Israeli sanctions will lead to Palestinian Authority’s collapse, warns PM Shtayyeh
In a rare interview with a Hebrew outlet, politician defends Ramallah’s successful UN initiative, saying Palestinians ‘have a right to complain,’ urges international assistance
Tobias (Toby) Siegal is a breaking news editor and contributor to The Times of Israel.
Palestinian Authority Prime Minister Mohammad Shtayyeh has warned that a series of sanctions approved last week by the security cabinet against Ramallah will usher in the PA’s collapse.
In a rare interview with the Israeli daily Haaretz, published Monday, Shtayyeh defended Ramallah’s move at the United Nations to have the International Court of Justice draft a legal opinion regarding Israel’s conduct in the West Bank and Gaza — a step Prime Minister Benjamin Netanyahu referred to as “an extreme anti-Israel” measure.
The Palestinians “have a right to complain to the world about the occupation,” he told Haaretz. He further accused Israel of “profiting from the occupation.”
The successful Palestinian initiative in the UN General Assembly was cited by Israel’s new hardline government as the reason for a series of sanctions against the PA, including seizing NIS 139 million ($39 million) in tax revenues Israel collects on behalf of the PA and channeling them to Israeli victims of Palestinian terrorism instead.
The Palestinian Authority premier called the measure “another nail in the [Palestinian] Authority’s coffin,” if “the international community, with an emphasis on the administration in Washington and Arab countries,” failed to intervene immediately.
He said the PA was not receiving regular funding from the United States and that the money wired from the European Union was only meant for infrastructure.
Shtayyeh also criticized the new government, widely regarded as Israel’s most right-wing ever, for isolating the PA.
“Previous Israeli governments tried to finish off the prospect of a two-state solution, while the current government is also fighting the PA itself,” he charged.
Netanyahu has long boasted of his efforts to isolate the PA. While Shtayyeh has made repeated similar remarks in the past about the imminent collapse of the PA, this time the Israeli government is composed of many lawmakers who openly support the PA’s closure, viewing it as a terror-inciting body.
They do not share the view of the defense establishment, which stresses the importance of Israel’s security cooperation with the PA to prevent more extreme elements from gaining power, and has pushed successive governments to prevent its dissolution.
“We’re reading the situation very clearly,” Shtayyeh said. “Increasing construction in settlements alongside disconnecting Jerusalem from the West Bank, annexing Area C territory and now crushing the PA — that’s the plan being carried out by the Israeli government.” Area C is the approximately 60% of the West Bank with full Israeli security and civil control, where all the settlements are located and Palestinian development is very limited.
In coalition agreements between Netanyahu’s Likud party and the far-right Religious Zionism party, the prime minister agreed to advance the annexation of West Bank land. The commitment was vaguely worded, however, enabling Netanyahu to make no movement on the issue if he so chooses.

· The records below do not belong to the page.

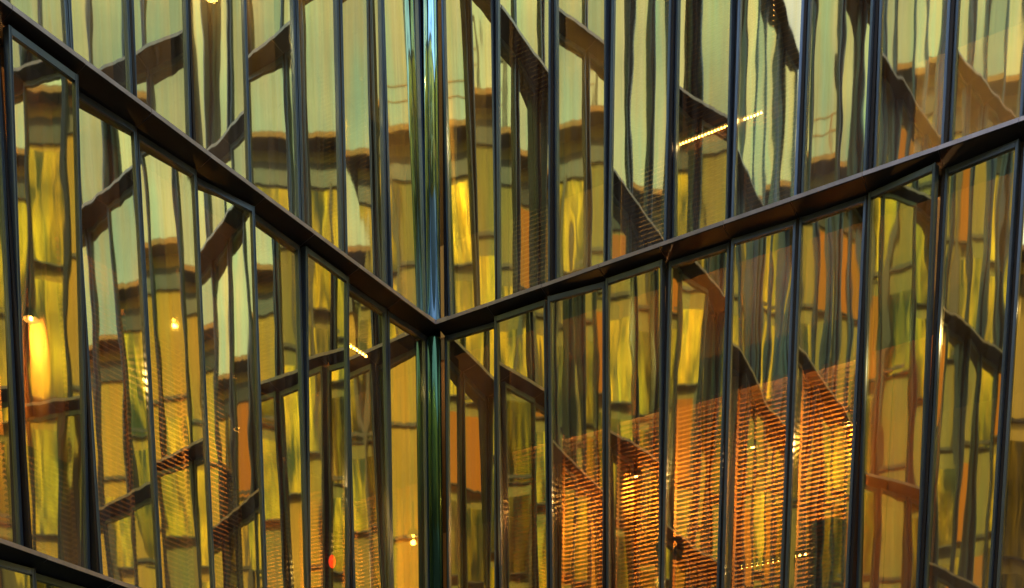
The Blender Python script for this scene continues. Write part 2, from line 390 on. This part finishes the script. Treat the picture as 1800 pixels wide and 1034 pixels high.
# tall black drum beside the window, low in the right wing
r_ = tag(empty('loudspeaker_drum', W(-.8, 5.18, LEVELS[1]+.002)), 'tall black ribbed drum standing behind the orange blinds, low in the right wing', 'drum')
bm = bmesh.new(); prof = []
for i in range(14): prof += [(.20, i*.1), (.21, i*.1+.03), (.21, i*.1+.07), (.20, i*.1+.098)]
lathe(bm, prof, 24); put('drum_body', mesh('drum_body', bm, M['lampmetal'], True), r_)
bm = bmesh.new(); lathe(bm, [(.225, 1.40), (.225, 1.44), (.19, 1.47)], 24); put('drum_lid', mesh('drum_lid', bm, M['lampmetal'], True), r_)

# sloping beams, columns and partitions inside the rooms
def bar(name, p, q, w, h, mt, label, cat, group=None):
    p, q = Vector(p), Vector(q); L = (q-p).length
    bm = bmesh.new(); box(bm, 0, L, -w/2, w/2, -h/2, h/2)
    o = put(name, mesh(name, bm, mt), None, p); o.rotation_euler = (q-p).to_track_quat('X', 'Z').to_euler(); return tag(o, label, cat, group)
for k, nm in ((2, 'below'), (3, 'above')):
    z0, z1 = LEVELS[k-1], LEVELS[k]-.27
    for side in 'LR':
        for t in (2.3, 5.4, 8.6, 11.8):
            p = (lambda z: W(t, -1.1, z)) if side == 'L' else (lambda z: W(-1.1, t, z))
            bm = bmesh.new(); lathe(bm, [(.11, z0+.003), (.11, z1-.003)], 16)
            o = put('round_column', mesh('round_column', bm, M['partition'], True), None, (p(0).x, p(0).y, 0))
            tag(o, 'round ochre column inside the %s wing %s the ledge, near bay %d from the corner' % ('left' if side == 'L' else 'right', nm, int(t/.8)+1), 'column', 'columns inside the rooms')

# ------------------------------------------------------------------ buildings round the courtyard (seen in the glass)
def town_house(loc, rz, Wd, D, H, floors, cols, label, railing=True, wallm='render_wall', glazed=.8):
    r = tag(empty('town_building', loc, rz), label, 'building', 'buildings round the courtyard')
    # front faces +y of the empty
    bm = bmesh.new(); box(bm, -Wd/2, Wd/2, -D, 0, 0, H); put('wall', mesh('wall', bm, M[wallm]), r)
    bm = bmesh.new(); box(bm, -Wd/2-.5, Wd/2+.5, -D-.5, .7, H+.002, H+.12); put('roof', mesh('roof', bm, M['lampmetal']), r)
    bm = bmesh.new(); box(bm, -Wd/2-.5, Wd/2+.5, -.0+.702, .76, H-.06, H+.08); put('cornice', mesh('cornice', bm, M['cornice']), r)
    bm = bmesh.new(); box(bm, -Wd/2, Wd/2, .003, .10, H-.95, H-.35); put('cornice_shadow', mesh('cornice_shadow', bm, M['soffit']), r)  # dark strip standing in for the shadow beneath the cornice
    if railing:
        bm = bmesh.new()
        for i in range(4): box(bm, 2+i*1.2, 2+i*1.2+.05, .5, .55, H+.12, H+1.2)
        for z in (.75, 1.15): box(bm, 1.9, 5.8, .51, .54, H+z, H+z+.035)
        put('railing', mesh('railing', bm, M['cornice']), r)
    fh = (H-1.0)/floors; cw = Wd/cols
    pw, ph = cw/2-.08, fh-.45
    bm = bmesh.new(); box(bm, -pw, pw, .0, .04, -ph/2, ph/2); gm = mesh('window', bm, M['mirror'])
    bm = bmesh.new(); box(bm, -pw, pw, .0, .04, -ph/2, ph/2); gl = mesh('window_lit', bm, glow('lit_room', (1, .36, .06), .45))
    bm = bmesh.new(); box(bm, -.06, .06, .0, .22, -fh/2, fh/2); fm = mesh('mullion', bm, M['beam'])
    bm = bmesh.new(); box(bm, -pw, pw, .0, .09, -ph/2-.05, -ph/2-.005); tm = mesh('window_sill', bm, M['beam'])
    rnd = random.Random(int(Wd*10))
    for i in range(floors):
        for j in range(cols):
            c = rnd.random(); zc = i*fh + fh/2 + .1; X = -Wd/2+(j+.5)*cw
            if c < glazed:
                g = put('window', gl if rnd.random() < .10 else gm, r, (X, .12, zc), (R(rnd.uniform(-5, 5)), 0, R(rnd.uniform(-12, 12)))); put('window_sill', tm, g)
            if j: put('mullion', fm, r, (-Wd/2+j*cw, .002, zc))
    for i in range(1, floors):
        bm = bmesh.new(); box(bm, -Wd/2, Wd/2, .003, .10, i*fh+.42, i*fh+.52); put('string_course', mesh('string_course', bm, M['beam']), r)
    return r
town_house((-5, -7, 0), 0, 24, 9, 27.0, 10, 15, 'tall ochre building with a terracotta cornice reflected in the upper panes')
town_house((19.5, -8, 0), 0, 24, 9, 25.0, 7, 11, 'lower ochre building beside the tall one, reflected in the lower panes', False, 'yellow_wall', .55)
town_house((-22, 6, 0), R(-75), 30, 9, 24.0, 6, 10, 'lower ochre building reflected in the outer panes of the right wing', False, 'yellow_wall', .6)
town_house((27, 2, 0), R(80), 26, 9, 22.0, 6, 9, 'ochre side building reflected in the outer panes of the left wing')

# floodlights on the roof edge opposite
for x in (-3.2, 1.4, 4.6):
    r = tag(empty('floodlight', (x, -6.7, 27.12)), 'dark floodlight on a bent arm above the roof, mirrored in %s' % {-3.2: 'a pane by the column', 1.4: 'an upper middle pane', 4.6: 'an upper outer pane'}[x], 'floodlight')
    bm = bmesh.new(); box(bm, -.06, .06, -.06, .06, 0, 1.9); box(bm, -.05, .9, -.05, .05, 1.9, 2.0); put('arm', mesh('arm', bm, M['lampmetal']), r)
    bm = bmesh.new(); lathe(bm, [(.10, .55), (.30, .30), (.50, -.25), (.46, -.27)], 16); put('lamp_head', mesh('lamp_head', bm, M['lampmetal'], True), r, (.95, 0, 2.2), (0, R(35), 0))

# cover plate where the two ledges meet, with its screws
for k, z in enumerate(LEVELS[1:4]):
    bm = bmesh.new(); P = .232
    pl = [(.0, .0), (P+.18, .0), (P+.18, P), (P, P), (P, P+.18), (.0, P+.18)]
    lo = [bm.verts.new(W(a, b, z+.002)) for a, b in pl]; hi = [bm.verts.new(W(a, b, z+.008)) for a, b in pl]
    bm.faces.new(lo); bm.faces.new(hi)
    for i in range(6): bm.faces.new((lo[i], lo[(i+1) % 6], hi[(i+1) % 6], hi[i]))
    for a, b, c, d in ((P+.012, P+.17, P+.001, P+.005), (P+.001, P+.005, P+.012, P+.17)):
        l4 = [bm.verts.new(W(x, y, z-.044)) for x, y in ((a, c), (b, c), (b, d), (a, d))]; h4 = [bm.verts.new(W(x, y, z+.001)) for x, y in ((a, c), (b, c), (b, d), (a, d))]
        bm.faces.new(l4); bm.faces.new(h4)
        for i in range(4): bm.faces.new((l4[i], l4[(i+1) % 4], h4[(i+1) % 4], h4[i]))
    tag(put('corner_cover_plate', mesh('corner_cover_plate', bm, M['fascia'])), ['folded metal cover plate at the corner of the lowest ledge', 'folded metal cover plate where the two sloping ledges meet in the V', 'folded metal cover plate at the corner of the topmost ledge'][k], 'cover plate', 'cover plates at the ledge corners')
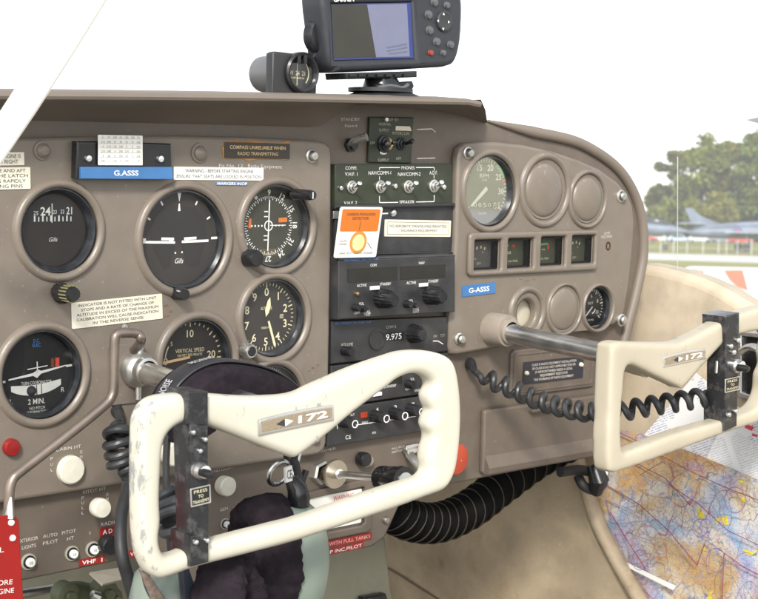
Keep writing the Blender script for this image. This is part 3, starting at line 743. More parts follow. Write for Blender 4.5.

Religious Zionism leader Finance Minister Bezalel Smotrich has long advocated for annexing large parts of the West Bank, massively expanding settlement construction, legalizing illegal Israeli outposts and demolishing wildcat Palestinian construction in Area C.
In a press conference Sunday, Smotrich said he had “no interest” in the continued existence of the PA.
While serving as premier in 2020, Netanyahu pushed to annex some 30 percent of the West Bank, but later shelved the plan under pressure from the administration of then-US president Donald Trump, instead reaching a deal to normalize diplomatic relations with the United Arab Emirates.
Addressing the claim that the Palestinian campaign in the UN was unilateral, Shtayyeh said: “The entire occupation is unilateral and construction in [Jewish] settlements in unilateral, it’s all unilateral. But if we turn to the UN and the international community then it’s wrong and unilateral?”
The Palestinian leader also claimed that Israel was actively profiting from the conflict by charging a monthly commission of NIS 30 million ($8.6 million) deducted from payments for various services provided to the PA.
“Israel sells everything to us, including sewage treatment, electricity and drinking water, and it basically profits from the entire mechanism,” Shtayyeh said.
He said the PA would turn to member states of the Arab League, the European Union and the Biden administration in a plea for financial assistance and to prevent the Israeli attempt “to crush the two-state solution.”
“The Palestinians aren’t going anywhere,” he declared.
Times of Israel staff contributed to this report.